13. I accept that the way in which the First-tier Tribunal Judge addressed the burden of proof at [17] of the decision was muddled. The judge found that the additional statement of Hillary Rackastraw did “not take matters any further and the SSHD has not discharged the burden of proof. The legal burden is on her which has not been discharged.”
14. In Qadir, the Upper Tribunal held that the generic evidence adduced by the Secretary of State, together with that limited evidence specific to the applicants in that case, was sufficient to discharge the evidential burden of proof, shifting the evidential burden to the claimant to demonstrate an innocent explanation, on which, the legal burden remains with the Secretary of State to discharge the burden of proof.
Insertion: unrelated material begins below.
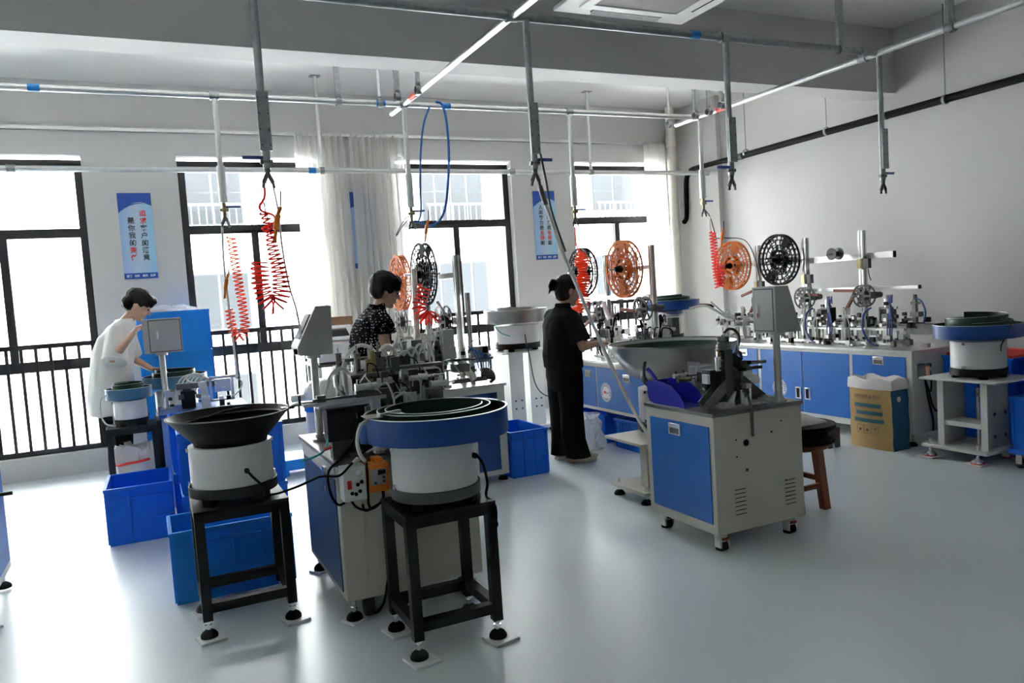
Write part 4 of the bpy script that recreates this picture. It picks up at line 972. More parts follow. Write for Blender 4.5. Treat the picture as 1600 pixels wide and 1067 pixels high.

It is clear that the First-tier Tribunal did not consider the evidential burden and simply found that the legal burden had not been met by the Secretary of State.
15. However, as Judge Perkins pointed out, the judge heard evidence from the claimant and was satisfied that notwithstanding the evidence adduced by the Secretary of State, he had genuinely taken the test. It was open to the judge to believe the claimant’s account. The grounds at [4] are a mere disagreement with the judge’s conclusion that the claimant had taken the test, suggesting that his claim was “entirely uncorroborated” and failed to explain specifically of what the test consisted.
16. Even though the judge had not adequately addressed the evidential and legal burden in the way suggested in Qadir, given the findings of the Tribunal as to the claimant’s evidence, accepting that he had taken the test, it is inevitable that the legal burden could not be discharged. The finding that he had taken the test was more than sufficient to discharge any evidential burden requiring an innocent explanation. On this issue, the outcome of the appeal would have been the same regardless as to whether Qadir was properly followed or not. Thus whilst there may have been an error of law, it cannot be said to be material to the outcome of the decision, and thus there is no purpose in simply setting the decision aside, preserving the findings, only to remake it by allowing the appeal.
17. Given that the Secretary of State did not appeal the omission of the Tribunal to address the other reasons for refusal of the claimant’s application, it would be entirely unfair to the claimant for me to set the decision aside and dismiss it on those grounds. However, that the Secretary of State may well make a further decision refusing the application on those same grounds.

Conclusions:
18. The making of the decision of the First-tier Tribunal did not involve the making of an error on a point of law such that the decision should be set aside.
I do not set aside the decision.
The decision of the First-tier Tribunal stands and the appeal remains allowed on immigration grounds.

Signed

Deputy Upper Tribunal Judge Pickup

Dated

Anonymity
I have considered whether any parties require the protection of any anonymity direction. No submissions were made on the issue. The First-tier Tribunal did not make an order pursuant to rule 13(1) of the Tribunal Procedure Rules 2014.
Given the circumstances, I make no anonymity order.
Fee Award Note: this is not part of the determination.
In the light of my decision, I have considered whether to make a fee award pursuant to section 12(4)(a) of the Tribunals, Courts and Enforcement Act 2007.
I have had regard to the Joint Presidential Guidance Note: Fee Awards in Immigration Appeals (December 2011). However, I make no fee award.
Reasons: No fee was payable as this was the appeal of the Secretary of State.